A second reflection arises when we realise that the Church which celebrates the liturgy is not just a particular worshipping community but the Church universal, the whole Body of Christ. Through its relationship with the bishop, the parish community represents the visible Church established throughout the world (SC 42).

 

Our broad ecclesial unity is expressed in our common use of the same liturgical books, with the same cycle of readings and prayers, and shared patterns and symbols, many of them extending back to the early centuries of the Church.

 

This places each parish liturgy into a powerful context of communion and solidarity with believing communities in every part of the world. The wider unity of the Eucharist embraces impoverished and suffering communities everywhere.

 

How can we celebrate the liturgy without being impelled towards action for justice and peace? The unity of the Church which the liturgy celebrates presumes the action of mission: a sending out to build the kingdom of God. The Church which breaks the Bread becomes the Body broken for the life of the world.

 

Since the Church at worship embraces the baptised not only of all places but of all times, our earthly liturgy is a participation in the eternal praise offered by all the choirs of heaven (SC 8).

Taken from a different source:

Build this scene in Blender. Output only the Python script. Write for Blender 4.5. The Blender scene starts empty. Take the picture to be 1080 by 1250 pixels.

The sacred table of the Eucharist prefigures the heavenly banquet and allows us to live in expectation of God’s glorious kingdom.

 

At its deepest level, participation in the liturgy allows us to lead our lives in joy and hope, and sustains us in the midst of all our trials as we look to the time when there will be no more sorrow.

 

There is much still to be done in the ongoing work of liturgical renewal, but let us be glad for the grace that has come to us through the council and for all those who contribute their time, energy and talent to ensuring a worthy celebration of the sacred liturgy.

 

Blessed be the name of the Lord. Now and for ever.